The second cast revealed a complete reversal of fortune, with Joo Won Ahn aglow as the Prince compared to Teuscher’s strangely resigned, emotionally vacant Odette. After Ahn’s shimmering first act – which left no doubt why his subjects were so joyous living in this charismatic Siegfried’s kingdom – the lake scenes felt ominously foreboding, and not just in regards to the plot. Teuscher was dancing, not telling a story, and it was a shame, as this Prince was eager for the connection she refused to provide. Only in one adagio embrace did we finally see tenderness and vulnerability, and signs of how rich this partnership could have been.

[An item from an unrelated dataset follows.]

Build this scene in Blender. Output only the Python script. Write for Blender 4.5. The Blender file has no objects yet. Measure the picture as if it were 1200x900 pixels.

All the while, the corps work, while technically solid, felt oddly disconnected from the dramatic action, perhaps a sign of five long weeks of dancing. Still, the moves were clean and the patterns precise. But for the miscasting of cygnets in the first performance, where lack of height uniformity took away from the iconic dance, the dancers were a convincing, if weary flock.

The Act III ballroom scenes fared worse with both lead pairings, though the women's fouettés provided moments of genuine excitement – both women included doubles, and Teuscher even chose to perform all of the first 16 counts in that way. Technical prowess alone, however, is not enough, and while the Odile pas de deux is not as emotionally charged as the Odette scenes, it always benefits from artistic nuance. Shevchenko's Odile was curiously bloodless, lacking the predatory flair or dazzling attraction that make von Rothbart's deception credible, while Teuscher managed only the faintest hint of flirtation, her seduction attempts reading more like polite conversation than soul-destroying manipulation. With that, both Princes appeared appropriately confused, though one suspected this stemmed more from their partners' unclear intentions than any conscious character choice.
Thus, the famous pas de deux fell flat on both nights, with the act redeemed only by the buildup of the ethnic dances, almost all of which hit the mark. Of many memorable moments, the second night’s Neapolitan Dance, full of virtuosity from Carlos Gonzales and Andrew Robare, and Czardas, with Courtney Shealy and Duncan Lyle letting their emotions fly, stole the show. It was a welcome and exciting set of dancing before this production’s nadir – the very odd Russian Dance that was converted by Kevin McKenzie into von Rothbart’s seduction scene of the various international princesses. To me, this choreographic vandalism remains mystifying after 25 years – repurposing music explicitly composed and intended to be a Russian dance into a scene devoid of any recognizable Russian movement vocabulary borders on cultural tone-deafness. That the scene has calcified into a set of lightly comedic tropes only worsens the effect and makes one want to return to the ballet’s main narrative.

Once back to the lakeside, both leading couples stayed true to their chosen portrayals, with the beauty coming mainly from Shevchenko’s and Teuscher’s lines, rather than deep character work and expression. At least there was that, but with the Odette/Odile double role representing ballet's ultimate test of dramatic and technical mastery, a seasoned viewer was left wanting more. Both Shevchenko and Teuscher possess undeniable artistry – Shevchenko's deep intelligence and commitment to the personage, Teuscher's classical refinement and unshakeable technique. And so, one is left with a frustrating paradox: dancers of exceptional caliber who navigate one of ballet's greatest roles, yet fail to let their swans truly soar.